Poll: Most want small parties to have chance of winning seats

Poll: Most want small parties to have chance of winning seats

A clock ticking past 5pm marks the close of voting at a polling station in Samphran district in Nakhon Pathom province during the March 24, 2019 general election. (Photo: Wichan Charoenkiatpakul)
A clock ticking past 5pm marks the close of voting at a polling station in Samphran district in Nakhon Pathom province during the March 24, 2019 general election. (Photo: Wichan Charoenkiatpakul)

As a bill to amend the law on the election of MPs is being processed in parliament, most people want small parties to have a chance of winning seats in the House of Representatives, as they did in the March 24, 2019 election, according to an opinion survey by the National Institute of Development Administration, or Nida Poll.
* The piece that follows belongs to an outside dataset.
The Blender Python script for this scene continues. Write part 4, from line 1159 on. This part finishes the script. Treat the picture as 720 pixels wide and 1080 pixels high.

The poll was conducted on March 28-30 by telephone interviews with 1,314 people aged 18 and over of various levels of education and occupations throughout the country to compile their opinions on the law on the election of MPs being amended in parliament.

Asked whether the law should be amended in a way to give small parties a chance to win House seats, as in the 2019 election, 47.79% of the respondents said they highly agreed with this and 30.97% were in moderate agreement. On the other side, 14.54% totally disagreed with that and 5.71% fairly disagreed. The rest, 0.99%, had no comment or were not interested.

Asked whether the law should be amended to make it difficult for parties to win with a landslide, 34.78% highly agreed and 26.03% in moderate agreement. On the other side, 16.82% totally disagreed and 16.21% fairly disagreed. The rest, 6.16%, had no answer or were not interested.

Finally, when asked to choose between giving small parties a chance to win House seats and allowing big parties to win with a landslide or more than half of the available seats, a majority, 58.68%, said they wanted small parties to get a chance to win seats; 35.46% wanted big parties to win with a landslide; and 5.86 had no answer or were not interested.

The law on the election of MPs is being amended in parliament to be in line with a constitutional amendment last year that restored the two-ballot system for the next general election.

Many critics said the two-ballot system would give big parties a political advantage and would deprive small parties of a chance of winning House seats.